Após a abolição, em 1888, pessoas negras
não tiveram acesso à terra, indenização ou reparo por tanto tempo de trabalho
forçado. Muitos permaneceram nas fazendas em que trabalhavam em serviço pesado
e informal. Foi a partir daí que se instalou o racismo estrutural, a exclusão
de pessoas negras dentro das instituições, na política, e em todos os espaços
de poder.
Esse conjunto de práticas discriminatórias,
institucionais, históricas, culturais, porém, não ficou restrito aos negros,
atingiu também os indígenas (cuja resistência à miscigenação foi combatida com
o extermínio físico e cultural) e a população mestiça e pobre, que viria a
migrar para os grandes centros com a urbanização e, principalmente, a
industrialização.
O mapa socioeconômico das eleições mostra
claramente que as classes médias e a elite econômica do país, majoritariamente,
desejam a continuidade do governo Bolsonaro. Mesmo que eventualmente discordem
de suas posições mais extremistas, da sua misoginia e autoritarismo. E que a
população de mais baixa renda, excluída de quase tuto, exceto o direito ao voto
secreto, direto e universal, também majoritariamente, apoia a oposição e deseja
a mudança, com a volta de Lula ao poder.
É uma divisão perigosa, porque revela um
conflito estrutural, de natureza de classe. Historicamente, isso tem se
resolvido com a força bruta das soluções autoritárias, que buscam a
modernização do país por vias que mantêm a secular exclusão da grande massa da
população, despreparada cultural e tecnicamente para um novo ciclo de
transformações, como o que estamos vivendo.

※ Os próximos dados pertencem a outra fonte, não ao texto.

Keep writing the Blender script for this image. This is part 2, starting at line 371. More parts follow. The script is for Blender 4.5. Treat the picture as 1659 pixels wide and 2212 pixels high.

Está vivíssima a velha segregação social, que explica as cidades partidas, a existência de elevadores sociais e de serviço em edifícios residenciais e suas dependências de empregadas. Mas não podemos ser maniqueístas, não existe apenas uma via de ascensão social, pautada pelas políticas públicas de caráter inclusivo, social-democrata ou social-liberal; existe a via iliberal, que também tem o empreendedorismo e o esforço exclusivamente individual como fatores de mobilidade social, de formação da nova classe média e de uma nova elite econômica, com outros valores.
O Brasil está rachado,o rei das rachadinhas que o diga.